I am of that generation of Koreans who have experienced the Japanese domination of Korea, the Soviet occupation of North Korea, and the American occupation of South Korea with the resultant division of the country, and I am one of that generation who fought in the bloody Korean War, of the generation that experienced in a very short period of time a heartbreaking, bone-crunching tyranny of inexorable History, a generation that was asked to sacrifice most and that willingly sacrificed most.

And — having experience all that, having suffered through all that, and having survived to testify to the sacrifices, destruction, and unfulfilling aspirations of those of my generation both dead and alive — I found Han not to my liking, not worthy of my own and my generation’s battle hymn, and not acceptable as my final dirge. More than that, I found that Han had inhibited our will and spirit to wrestle our political freedom from the foreign powers and to explore and develop our own destiny.

Han — I realized — had made Koreans pliant before foreign powers and domination, subservient to foreign interests, and obsessed, masochistically and degradingly, with a petty, private, and baser instinct for only one’s survival.

Surrounded by foreign interests, which were urging on and forcing on us an outmoded concept and practice of dialectical materialism on the one hand and, on the other, a quaint, outmoded political, economic liberalism rooted in alien soils of materialistic pursuit of an illusory happiness on earth, and equally alien, imported religions with conflicting promises of salvation, Koreans, with their ingrained sense of Han as a way of viewing the world and understanding their place in that world, have become in the past powerless and susceptible to accepting either consciously or unconsciously their roles as victims. It goes without saying, then, that Han in Korea has helped produce many a Korean flunkey and servant of foreign interests.

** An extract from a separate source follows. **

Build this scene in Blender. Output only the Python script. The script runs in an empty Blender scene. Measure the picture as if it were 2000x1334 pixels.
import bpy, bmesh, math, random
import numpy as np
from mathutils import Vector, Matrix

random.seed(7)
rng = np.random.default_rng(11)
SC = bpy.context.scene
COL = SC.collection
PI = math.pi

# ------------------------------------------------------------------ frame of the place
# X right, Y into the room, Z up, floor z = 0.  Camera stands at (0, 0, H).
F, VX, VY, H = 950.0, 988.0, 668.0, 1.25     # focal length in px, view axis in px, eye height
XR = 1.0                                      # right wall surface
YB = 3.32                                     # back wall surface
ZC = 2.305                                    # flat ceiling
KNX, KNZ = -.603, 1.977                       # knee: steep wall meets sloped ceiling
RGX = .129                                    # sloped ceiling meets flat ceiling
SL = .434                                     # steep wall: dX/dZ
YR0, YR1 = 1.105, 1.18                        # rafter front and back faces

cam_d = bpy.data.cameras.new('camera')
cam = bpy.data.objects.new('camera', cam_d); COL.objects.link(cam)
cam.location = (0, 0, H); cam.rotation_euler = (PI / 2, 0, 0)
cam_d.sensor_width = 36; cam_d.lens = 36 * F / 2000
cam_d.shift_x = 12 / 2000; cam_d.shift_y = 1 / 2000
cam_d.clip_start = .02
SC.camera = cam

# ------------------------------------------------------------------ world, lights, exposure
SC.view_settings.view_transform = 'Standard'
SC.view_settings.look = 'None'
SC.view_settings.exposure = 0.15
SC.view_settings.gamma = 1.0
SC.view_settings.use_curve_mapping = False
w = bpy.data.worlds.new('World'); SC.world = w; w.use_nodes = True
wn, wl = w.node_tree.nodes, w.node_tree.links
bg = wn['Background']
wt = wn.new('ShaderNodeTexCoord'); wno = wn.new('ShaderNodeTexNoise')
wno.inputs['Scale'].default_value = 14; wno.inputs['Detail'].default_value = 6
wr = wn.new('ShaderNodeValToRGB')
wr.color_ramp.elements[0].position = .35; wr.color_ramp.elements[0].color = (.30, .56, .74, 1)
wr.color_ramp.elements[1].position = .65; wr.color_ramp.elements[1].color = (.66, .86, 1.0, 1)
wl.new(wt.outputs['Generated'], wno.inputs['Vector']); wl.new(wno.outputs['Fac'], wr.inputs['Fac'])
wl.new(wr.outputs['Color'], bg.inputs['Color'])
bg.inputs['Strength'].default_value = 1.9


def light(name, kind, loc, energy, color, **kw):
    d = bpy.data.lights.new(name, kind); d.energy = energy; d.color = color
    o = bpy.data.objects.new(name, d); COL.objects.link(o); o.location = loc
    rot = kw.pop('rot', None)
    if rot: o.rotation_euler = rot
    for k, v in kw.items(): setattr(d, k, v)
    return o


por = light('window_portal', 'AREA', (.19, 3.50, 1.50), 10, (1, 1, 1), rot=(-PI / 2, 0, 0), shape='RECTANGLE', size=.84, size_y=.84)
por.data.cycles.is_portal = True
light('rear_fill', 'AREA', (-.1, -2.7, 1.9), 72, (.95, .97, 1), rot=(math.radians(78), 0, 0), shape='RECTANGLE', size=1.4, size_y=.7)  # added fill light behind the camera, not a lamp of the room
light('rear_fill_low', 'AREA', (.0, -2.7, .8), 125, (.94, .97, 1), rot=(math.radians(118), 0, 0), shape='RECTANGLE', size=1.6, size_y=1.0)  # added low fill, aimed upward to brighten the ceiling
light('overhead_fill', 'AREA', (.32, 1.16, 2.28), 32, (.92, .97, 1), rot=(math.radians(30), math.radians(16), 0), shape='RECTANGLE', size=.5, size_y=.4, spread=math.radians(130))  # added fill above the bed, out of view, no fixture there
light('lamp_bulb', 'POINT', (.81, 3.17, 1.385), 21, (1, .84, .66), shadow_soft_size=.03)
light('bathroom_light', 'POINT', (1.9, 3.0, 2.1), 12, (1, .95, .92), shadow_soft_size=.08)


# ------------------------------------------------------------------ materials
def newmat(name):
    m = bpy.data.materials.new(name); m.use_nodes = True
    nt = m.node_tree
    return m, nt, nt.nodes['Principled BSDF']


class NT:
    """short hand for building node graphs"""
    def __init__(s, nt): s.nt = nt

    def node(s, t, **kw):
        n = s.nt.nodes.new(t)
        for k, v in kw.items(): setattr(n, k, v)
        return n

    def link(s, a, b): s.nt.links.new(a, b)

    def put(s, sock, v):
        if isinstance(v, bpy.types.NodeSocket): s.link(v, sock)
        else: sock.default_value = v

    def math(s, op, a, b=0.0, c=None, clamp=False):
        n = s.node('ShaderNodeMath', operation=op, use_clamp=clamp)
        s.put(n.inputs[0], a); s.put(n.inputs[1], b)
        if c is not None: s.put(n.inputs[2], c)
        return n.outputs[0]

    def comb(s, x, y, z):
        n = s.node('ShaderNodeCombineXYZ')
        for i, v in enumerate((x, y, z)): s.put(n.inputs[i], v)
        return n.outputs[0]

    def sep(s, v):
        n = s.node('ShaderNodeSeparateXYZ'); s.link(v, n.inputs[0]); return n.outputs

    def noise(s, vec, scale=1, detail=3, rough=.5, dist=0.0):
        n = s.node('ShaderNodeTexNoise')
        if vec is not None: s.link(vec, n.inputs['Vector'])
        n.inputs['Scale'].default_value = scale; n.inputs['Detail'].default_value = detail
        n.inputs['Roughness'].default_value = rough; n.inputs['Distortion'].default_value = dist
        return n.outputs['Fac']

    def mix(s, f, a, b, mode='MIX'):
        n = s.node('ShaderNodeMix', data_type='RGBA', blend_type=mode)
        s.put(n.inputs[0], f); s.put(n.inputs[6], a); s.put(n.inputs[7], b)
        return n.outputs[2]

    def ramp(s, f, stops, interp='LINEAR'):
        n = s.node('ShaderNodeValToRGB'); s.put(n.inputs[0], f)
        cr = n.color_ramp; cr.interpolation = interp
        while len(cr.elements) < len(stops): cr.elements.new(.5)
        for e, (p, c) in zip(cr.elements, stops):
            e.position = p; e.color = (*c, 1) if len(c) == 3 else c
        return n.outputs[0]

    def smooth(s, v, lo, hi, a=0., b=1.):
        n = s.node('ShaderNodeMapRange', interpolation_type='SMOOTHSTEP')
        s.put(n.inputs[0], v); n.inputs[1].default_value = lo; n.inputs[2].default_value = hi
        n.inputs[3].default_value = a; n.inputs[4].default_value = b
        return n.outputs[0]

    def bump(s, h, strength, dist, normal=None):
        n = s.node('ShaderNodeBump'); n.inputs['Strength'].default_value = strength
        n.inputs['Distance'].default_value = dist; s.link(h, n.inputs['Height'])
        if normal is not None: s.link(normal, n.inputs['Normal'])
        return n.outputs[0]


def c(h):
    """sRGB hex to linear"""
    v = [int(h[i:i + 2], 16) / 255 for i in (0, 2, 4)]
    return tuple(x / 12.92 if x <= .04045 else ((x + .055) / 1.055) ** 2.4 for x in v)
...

I found Han, therefore, degrading and repugnant. It has — you see — a smell of defeat and a stench of death — in the not yet completed confrontation and conflict between my own and others’ small histories with a small h, and History with a capital H. (Lost Names, xiv-xv)


What is the significance
of the title “Lost Names”?

Retrieving the Lost
Certainly, what I am in search of in and through my writing are things lost to me personally and to Koreans in general by extension. To engage in remembrance of things lost is not only to remember and recall things lost but also to retrieve that which has been lost from the innermost niche of our souls. (Lost Names, xiv-xv)

We had in the past lost a lot. We had lost our land to the Japanese; we had lost, because of that foreign domination, our country, which is to say a home to us, something much more than a mere nation-state. And, above all, we had lost even our names to the Japanese, who had forced us to adopt Japanese names. I would ask you to consider that extraordinary, historically unprecedented chapter in all histories of colonial experiences: a symbolic and quite ritualistic effort on the part of the colonizers, the oppressors, to alter the identity and destroy the self-respect of the colonized, the oppressed.

It was a brazen attempt by the imperial colonizers to erase and obliterate our history and, in the last analysis, our memories, our individual and collective memories. But, of course, it did not work out quite like that, and we have retrieved our names and all that goes with them — but still, we have a lot more that is lost to us, and we have a lot more to retrieve. (Lost Names, xvi)

The proof of life — that is precisely what I am after, what I am in search of, in my remembrance of things lost. That — the proof of life — not of death — is what I am trying to retrieve from among the ruins and shambles of the twisted, distorted, stunted histories of our people in our recent past — to see a light, a glimmer, however faint, of the proof of life in the ashen twilight years of our past lives — so that that proof of life, of the living, will triumph over the withering negation of life, the dead ...

And — a reward for my remembrance of things lost may be not merely to cry out “Never again,” though I suppose one must begin somewhere, but to come to terms with one’s past, with one’s things lost, and to come to peace with oneself and, ultimately, I suppose, with the enigmas of the world — an affirmation of life — yes, as Joseph Conrad would exclaim — a moral victory. (Lost Names, xvii)


Is Lost Names an Autobiography?

Richard E. Kim
10 Facts

  1. Richard Kim grew up in northern Korea prior to and during World War II.
  2. He was from an upper-middle class Christian family.
  3. His family was politically conscious. His father spent years in a Japanese prison because of political activity.
  4. Kim points out that there were both “good” and “bad” Koreans as well as “good” and “bad” Japanese.
  5. The scene where the rubber balls are flattened is autobiographical.
  6. The beating at school is a real incident.
  7. Kim joined the military during the Korean War.
  8. After the war was over, he moved to the United States in 1954.
  9. His immediate family, including his grandparents, were very fortunate: they fled to the South as refugees. His relatives who stayed in North Korea, especially those on his mother’s side, died. Eventually, the rest of his family emigrated to the United States.
  10. Kim was very close to his father and regarded him to be “almost a saint.”
(modified from koreasociety.org...)
I wrote the book as a work of fiction — and there is no question that it is fiction if one examines its literary techniques. But most readers seem to view it as an autobiography, a memoir. In short, they seem to accept that the young boy, the first-person narrator, is the author himself and that Lost Names is therefore a “real” story. Perhaps I should have included a disclaimer: all the characters and events described in this book are real, but everything else is fiction. ... However, in the last analysis, I do believe there is neither pure “nonfiction” autobiography or memoir, nor pure “fiction” fiction. Let readers, then take Lost Names for whatever they would like it to be. (Lost Names, 197-8)
How might the Korean War have
shaped Kim’s Perspective on Han?


Why does the narrator save the Japanese priest and his wife at the end of the book?